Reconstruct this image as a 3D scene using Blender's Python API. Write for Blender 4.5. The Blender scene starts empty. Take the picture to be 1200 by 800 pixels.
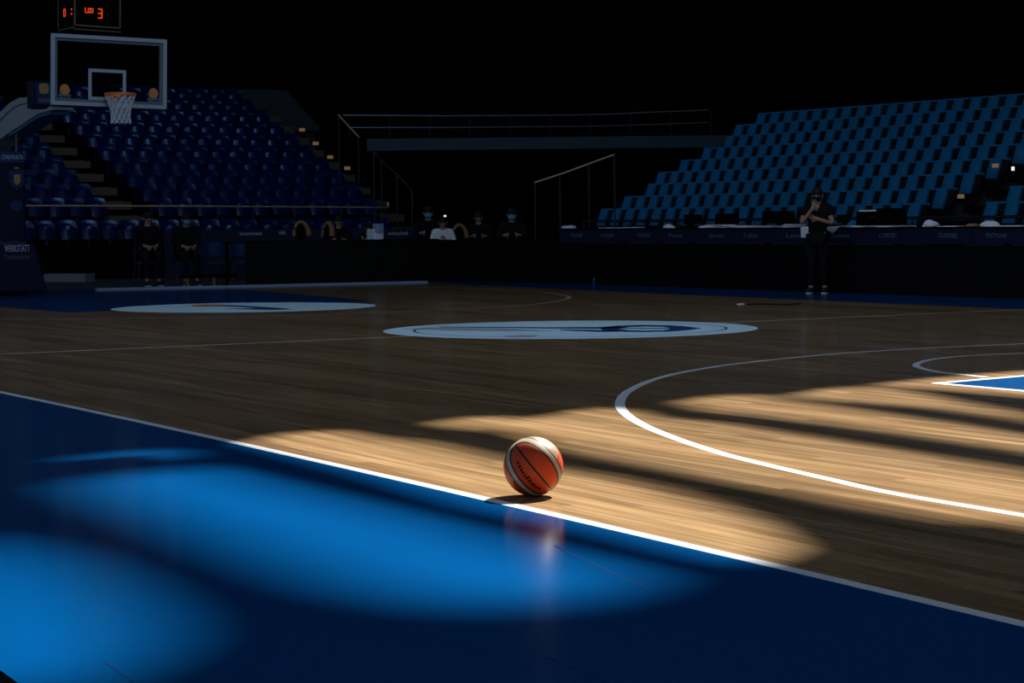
import bpy, bmesh, math, random
import numpy as np
from mathutils import Vector, Matrix, noise
from mathutils.geometry import delaunay_2d_cdt

random.seed(7)
SC = bpy.context.scene
COL = SC.collection
PI = math.pi

# ------------------------------------------------------------------ camera
W, H = 1200.0, 800.0
CAM = np.array([19.495, -12.554, 1.1185])
YAW, PITCH, ROLL, FPX = math.radians(148.7049), math.radians(-3.0611), math.radians(-0.5755), 2632.6
cf = np.array([math.cos(PITCH) * math.cos(YAW), math.cos(PITCH) * math.sin(YAW), math.sin(PITCH)])
cr = np.cross(cf, [0, 0, 1]); cr /= np.linalg.norm(cr)
cu = np.cross(cr, cf)
cr, cu = math.cos(ROLL) * cr + math.sin(ROLL) * cu, None
cu = np.cross(cr, cf)
cam_data = bpy.data.cameras.new('camera')
cam_data.sensor_width = 36.0
cam_data.lens = FPX / W * 36.0
cam_data.clip_end = 300
cam = bpy.data.objects.new('camera', cam_data)
COL.objects.link(cam)
cam.matrix_world = Matrix([[cr[0], cu[0], -cf[0], CAM[0]], [cr[1], cu[1], -cf[1], CAM[1]],
                           [cr[2], cu[2], -cf[2], CAM[2]], [0, 0, 0, 1]])
SC.camera = cam


def ray(x, y):
    return cf + cr * (x - W / 2) / FPX - cu * (y - H / 2) / FPX


def onplane(x, y, n, d):
    """the place seen at photo position x, y on the plane n.p = d"""
    r = ray(x, y); n = np.array(n, float)
    return CAM + r * (d - n @ CAM) / (n @ r)


def gnd(x, y, z=0.0):
    return onplane(x, y, (0, 0, 1), z)


def pix(P):
    d = np.array(P, float) - CAM
    z = d @ cf
    return (W / 2 + FPX * (d @ cr) / z, H / 2 - FPX * (d @ cu) / z)


# ------------------------------------------------------------------ materials
def new_mat(name):
    m = bpy.data.materials.new(name); m.use_nodes = True
    nt = m.node_tree
    return m, nt, nt.nodes['Principled BSDF']


def mat(name, col, rough=0.6, spec=0.4, metal=0.0, var=0.0, vscale=8.0, bump=0.0, bscale=80.0, emit=None, es=0.0):
    m, nt, b = new_mat(name)
    c = (*col, 1)
    b.inputs['Base Color'].default_value = c
    b.inputs['Roughness'].default_value = rough
    b.inputs['Specular IOR Level'].default_value = spec
    b.inputs['Metallic'].default_value = metal
    if emit:
        b.inputs['Emission Color'].default_value = (*emit, 1)
        b.inputs['Emission Strength'].default_value = es
    if var or bump:
        tc = nt.nodes.new('ShaderNodeTexCoord')
    if var:
        n = nt.nodes.new('ShaderNodeTexNoise'); n.inputs['Scale'].default_value = vscale
        n.inputs['Detail'].default_value = 4
        nt.links.new(tc.outputs['Object'], n.inputs['Vector'])
        r = nt.nodes.new('ShaderNodeMapRange')
        r.inputs['To Min'].default_value = 1 - var; r.inputs['To Max'].default_value = 1 + var
        nt.links.new(n.outputs['Fac'], r.inputs['Value'])
        mx = nt.nodes.new('ShaderNodeVectorMath'); mx.operation = 'SCALE'
        mx.inputs[0].default_value = col
        nt.links.new(r.outputs['Result'], mx.inputs['Scale'])
        nt.links.new(mx.outputs['Vector'], b.inputs['Base Color'])
    if bump:
        n = nt.nodes.new('ShaderNodeTexNoise'); n.inputs['Scale'].default_value = bscale
        nt.links.new(tc.outputs['Object'], n.inputs['Vector'])
        bp_ = nt.nodes.new('ShaderNodeBump'); bp_.inputs['Strength'].default_value = bump
        bp_.inputs['Distance'].default_value = 0.002
        nt.links.new(n.outputs['Fac'], bp_.inputs['Height'])
        nt.links.new(bp_.outputs['Normal'], b.inputs['Normal'])
    return m


M = {}
M['paint_blue'] = mat('blue_floor_paint', (0.0002, 0.049, 0.178), 0.16, 0.07, var=0.10, vscale=1.3)
M['paint_white'] = mat('white_floor_paint', (0.62, 0.66, 0.69), 0.3, 0.25, var=0.05, vscale=3)
M['disc_blue_lit'] = mat('white_disc_blue_light', (0.66, 0.90, 1.0), 0.4, 0.3, var=0.02)  # white paint with the blue ambient light mixed into its colour
M['paint_logo'] = mat('navy_logo_paint', (0.012, 0.06, 0.17), 0.4, 0.3)
M['paint_orange'] = mat('orange_logo_paint', (0.55, 0.22, 0.06), 0.4, 0.3)
M['paint_gray'] = mat('gray_blue_logo_paint', (0.38, 0.42, 0.50), 0.4, 0.3)
M['tape'] = mat('dark_seam', (0.0002, 0.022, 0.08), 0.6, 0.02)
M['arena_floor'] = mat('gray_arena_floor', (0.045, 0.052, 0.056), 0.5, 0.3, var=0.15, vscale=2)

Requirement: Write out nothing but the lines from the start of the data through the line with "PI = math.pi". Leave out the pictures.

Problem solution:
Reconstruct this image as a 3D scene using Blender's Python API. Write for Blender 4.5. The Blender scene starts empty. Take the picture to be 1200 by 800 pixels.
import bpy, bmesh, math, random
import numpy as np
from mathutils import Vector, Matrix, noise
from mathutils.geometry import delaunay_2d_cdt

random.seed(7)
SC = bpy.context.scene
COL = SC.collection
PI = math.pi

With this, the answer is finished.